The task
Repeat exactly the lines of the entries below from the one with "Continue the Blender" through the one with "bm.faces.new((of[i], ob_[i], ob_[j], of[j]));", both ends included, and nothing else.

Entries supplied
============

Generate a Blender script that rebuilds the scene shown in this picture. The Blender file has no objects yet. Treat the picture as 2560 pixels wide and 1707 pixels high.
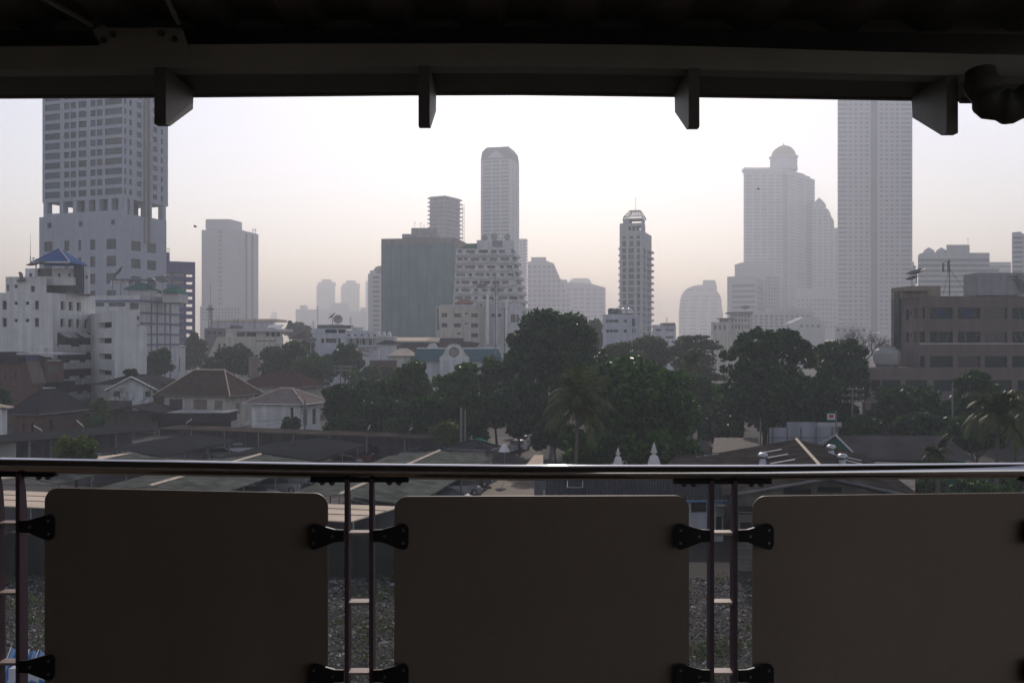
import bpy, math, random
import numpy as np
from mathutils import Vector, Matrix

R = math.radians
rnd = random.Random(7)
C = bpy.context.scene
COL = C.collection

# ---------------------------------------------------------------- camera
F, CX, HY, H = 2489.0, 1280.0, 860.0, 14.0      # focal length in photo pixels, horizon line, eye height
cam = bpy.data.cameras.new('camera')
cam.lens, cam.sensor_width = 35.0, 36.0
cam.shift_y = 6.5 / 2560
cam.clip_start, cam.clip_end = 0.1, 20000
camo = bpy.data.objects.new('camera', cam)
camo.location = (0, 0, H)
camo.rotation_euler = (R(90), 0, 0)
COL.objects.link(camo)
C.camera = camo

# ---------------------------------------------------------------- sky, sun, exposure
SUN_EL, SUN_AZ = R(27), R(3.0)
w = bpy.data.worlds.new('World'); C.world = w
w.use_nodes = True
nt = w.node_tree
bg = nt.nodes['Background']
sky = nt.nodes.new('ShaderNodeTexSky')
sky.sky_type = 'NISHITA'
sky.sun_disc = False
sky.sun_elevation, sky.sun_rotation = SUN_EL, SUN_AZ
sky.altitude, sky.air_density, sky.dust_density, sky.ozone_density = 0, 1.0, 0.35, 1.5
hsv = nt.nodes.new('ShaderNodeHueSaturation')             # smog greys the sky out
hsv.inputs['Saturation'].default_value = 0.58
nt.links.new(sky.outputs['Color'], hsv.inputs['Color'])
tint = nt.nodes.new('ShaderNodeMix'); tint.data_type = 'RGBA'; tint.blend_type = 'MULTIPLY'; tint.inputs['Factor'].default_value = 1
tint.inputs['B'].default_value = (1.0, 0.93, 0.985, 1)
nt.links.new(hsv.outputs['Color'], tint.inputs['A'])
nt.links.new(tint.outputs['Result'], bg.inputs['Color'])
bg.inputs['Strength'].default_value = 0.115
sun = bpy.data.lights.new('sun', 'SUN')
sun.energy, sun.angle, sun.color = 2.0, R(0.6), (1.0, 0.90, 0.84)
so = bpy.data.objects.new('sun', sun)
sd = Vector((math.sin(SUN_AZ) * math.cos(SUN_EL), math.cos(SUN_AZ) * math.cos(SUN_EL), math.sin(SUN_EL)))
so.rotation_euler = sd.to_track_quat('Z', 'Y').to_euler()
so.location = sd * 400
COL.objects.link(so)
C.view_settings.view_transform = 'Standard'
C.view_settings.look = 'None'
C.view_settings.exposure = 0.44
C.view_settings.gamma = 1.0
C.cycles.use_denoising = True
C.cycles.max_bounces = 6
C.cycles.diffuse_bounces = 3
C.cycles.glossy_bounces = 3
C.cycles.transparent_max_bounces = 8
C.cycles.volume_bounces = 0
C.cycles.caustics_reflective = False
C.cycles.caustics_refractive = False
HAZE = 0.00060

# ---------------------------------------------------------------- helpers
def X(px, Y): return (px - CX) * Y / F
def Z(py, Y): return H + (HY - py) * Y / F
def P(px, py, Y): return Vector((X(px, Y), Y, Z(py, Y)))
def YZ(py, z): return (z - H) * F / (HY - py)             # depth at which height z shows at row py

ORG = {}
def tag(o, label=None, cat=None, group=None, kind=None):
    if label: o['label'] = label
    if cat: o['category'] = cat
    if group: o['group'] = group
    if kind: o['kind'] = kind
    return o
def thing(name, label, cat, loc=(0, 0, 0), group=None):
    o = bpy.data.objects.new(name, None)
    o.empty_display_size = 0.5
    o.location = loc
    COL.objects.link(o)
    ORG[o.name] = Vector(loc)
    return tag(o, label, cat, group)
def link(o, parent):
    COL.objects.link(o)
    if parent is not None:
        o.parent = parent
        ORG[o.name] = ORG[parent.name].copy()
    else:
        ORG[o.name] = Vector((0, 0, 0))
    return o
def copy_thing(o, loc, rz=None, label=None, parent=None):
    c = o.copy(); COL.objects.link(c)
    if parent is None:
        c.location = loc
        if rz is not None: c.rotation_euler.z = rz
        if label: c['label'] = label
        ORG[c.name] = Vector(loc)
    else:
        c.parent = parent
        ORG[c.name] = ORG[parent.name]
    for ch in o.children:
        copy_thing(ch, None, parent=c)
    return c

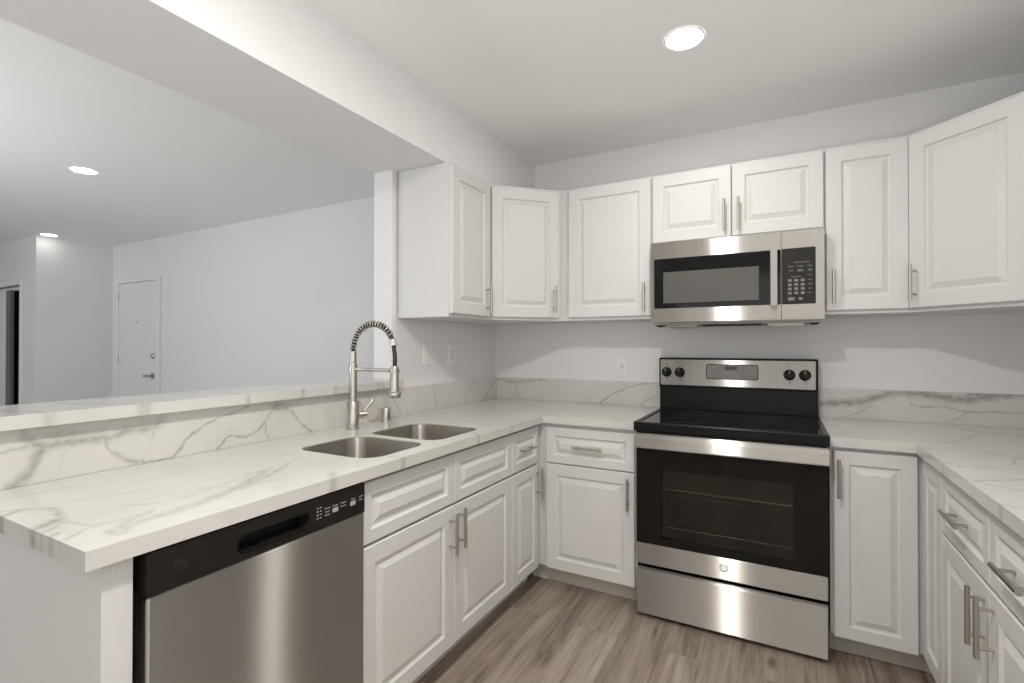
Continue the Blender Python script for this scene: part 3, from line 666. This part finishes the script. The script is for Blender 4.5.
def holed_plate(bm, F, a0, a1, z0, z1, hole, b0, b1):
    """rectangular plate with a convex hole outline (list of (a,z), counter-clockwise from +a,+z corner)"""
    n = len(hole); ca = sum(p[0] for p in hole)/n; cz = sum(p[1] for p in hole)/n
    ha = max(p[0] for p in hole)-ca; hz = max(p[1] for p in hole)-cz
    def out(p):
        # push the hole point to the outer rectangle, keeping corners of the plate
        da, dz = (p[0]-ca)/ha, (p[1]-cz)/hz; k = max(abs(da), abs(dz)); da, dz = da/k, dz/k
        return (ca+da*((a1-ca) if da > 0 else (ca-a0)), cz+dz*((z1-cz) if dz > 0 else (cz-z0)))
    O = [out(p) for p in hole]
    # snap nearest to the real corners
    for C in ((a1, z1), (a0, z1), (a0, z0), (a1, z0)):
        i = min(range(n), key=lambda k: ((O[k][0]-C[0])/(a1-a0))**2+((O[k][1]-C[1])/(z1-z0))**2); O[i] = C
    def L(P, b_): return [bm.verts.new(F.p(a, b_, z)) for a, z in P]
    of, hf, ob_, hb = L(O, b1), L(hole, b1), L(O, b0), L(hole, b0)
    for i in range(n):
        j = (i+1) % n
        bm.faces.new((of[i], of[j], hf[j], hf[i])); bm.faces.new((ob_[i], hb[i], hb[j], ob_[j]))
        bm.faces.new((of[i], ob_[i], ob_[j], of[j])); bm.faces.new((hf[i], hf[j], hb[j], hb[i]))

# ================================================================== STOVE
t = thing('stove', 'freestanding stainless steel electric stove with black glass cooktop and oven door', 'stove', ((SX0+SX1)/2, -0.34, 0))
x0, x1 = SX0+0.004, SX1-0.004
bm = B()
bx(bm, x0, x0+0.02, -0.630, -0.010, 0.025, 0.852); bx(bm, x1-0.02, x1, -0.630, -0.010, 0.025, 0.852); bx(bm, x0+0.02, x1-0.02, -0.03, -0.010, 0.025, 0.852)
bx(bm, x0+0.02, x1-0.02, -0.620, -0.03, 0.205, 0.235); bx(bm, x0+0.02, x1-0.02, -0.62, -0.03, 0.80, 0.852)
for fx in (x0+0.03, x1-0.06):
    for fy in (-0.58, -0.08): bx(bm, fx, fx+0.03, fy, fy+0.03, 0.0, 0.026)
obj('body', bm, M['black'], t)
bm = B()
bx(bm, x0+0.02, x0+0.05, -0.615, -0.03, 0.236, 0.80); bx(bm, x1-0.05, x1-0.02, -0.615, -0.03, 0.236, 0.80); bx(bm, x0+0.05, x1-0.05, -0.06, -0.03, 0.236, 0.80)
bx(bm, x0+0.05, x1-0.05, -0.615, -0.06, 0.236, 0.25); bx(bm, x0+0.05, x1-0.05, -0.615, -0.06, 0.785, 0.80)
obj('oven_cavity', bm, M['oven_in'], t)
for zr in (0.405, 0.578):
    bm = B()
    for yy in (-0.60, -0.08): cyl(bm, (x0+0.055, yy, zr), (x1-0.055, yy, zr), 0.0032, n=8)
    for i in range(19): xx = x0+0.06+(x1-x0-0.12)*i/18; cyl(bm, (xx, -0.60, zr+0.003), (xx, -0.08, zr+0.003), 0.0015, n=6)
    for xx in (x0+0.055, x1-0.055): cyl(bm, (xx, -0.60, zr), (xx, -0.08, zr), 0.003, n=8)
    obj('oven_rack', bm, M['chrome'], t, smooth=True)
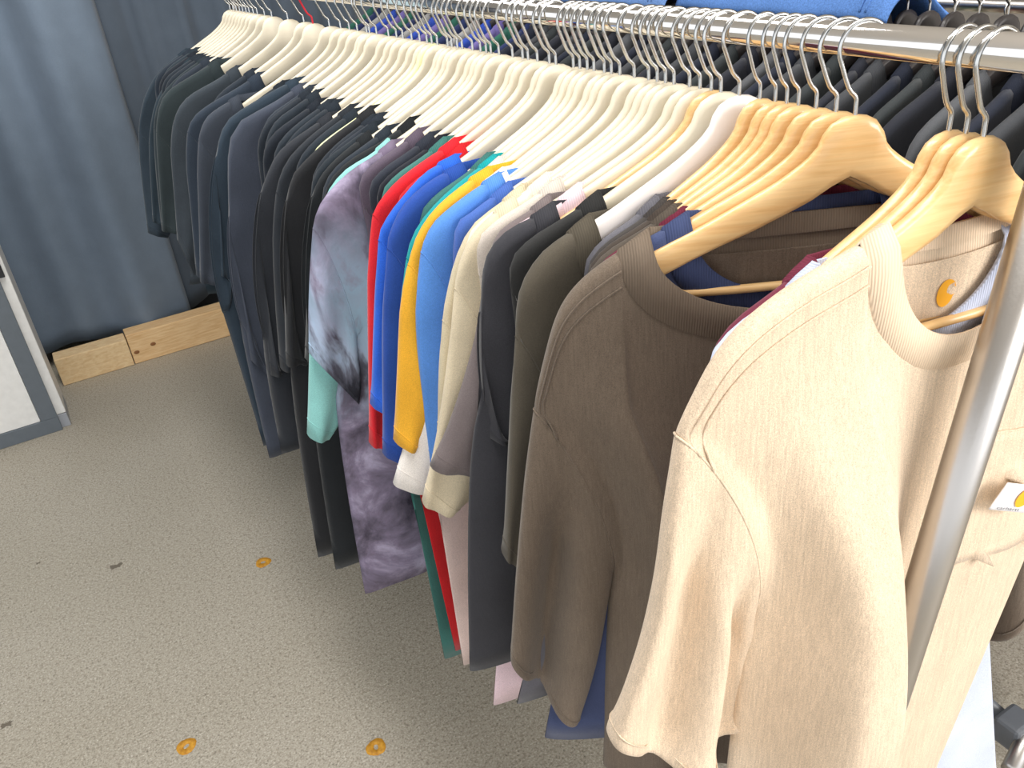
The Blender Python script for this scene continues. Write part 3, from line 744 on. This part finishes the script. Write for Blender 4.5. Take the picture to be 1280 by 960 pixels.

============

Written answer
Continue the Blender Python script for this scene: part 3, from line 666. This part finishes the script. The script is for Blender 4.5.
def holed_plate(bm, F, a0, a1, z0, z1, hole, b0, b1):
    """rectangular plate with a convex hole outline (list of (a,z), counter-clockwise from +a,+z corner)"""
    n = len(hole); ca = sum(p[0] for p in hole)/n; cz = sum(p[1] for p in hole)/n
    ha = max(p[0] for p in hole)-ca; hz = max(p[1] for p in hole)-cz
    def out(p):
        # push the hole point to the outer rectangle, keeping corners of the plate
        da, dz = (p[0]-ca)/ha, (p[1]-cz)/hz; k = max(abs(da), abs(dz)); da, dz = da/k, dz/k
        return (ca+da*((a1-ca) if da > 0 else (ca-a0)), cz+dz*((z1-cz) if dz > 0 else (cz-z0)))
    O = [out(p) for p in hole]
    # snap nearest to the real corners
    for C in ((a1, z1), (a0, z1), (a0, z0), (a1, z0)):
        i = min(range(n), key=lambda k: ((O[k][0]-C[0])/(a1-a0))**2+((O[k][1]-C[1])/(z1-z0))**2); O[i] = C
    def L(P, b_): return [bm.verts.new(F.p(a, b_, z)) for a, z in P]
    of, hf, ob_, hb = L(O, b1), L(hole, b1), L(O, b0), L(hole, b0)
    for i in range(n):
        j = (i+1) % n
        bm.faces.new((of[i], of[j], hf[j], hf[i])); bm.faces.new((ob_[i], hb[i], hb[j], ob_[j]))
        bm.faces.new((of[i], ob_[i], ob_[j], of[j])); bm.faces.new((hf[i], hf[j], hb[j], hb[i]))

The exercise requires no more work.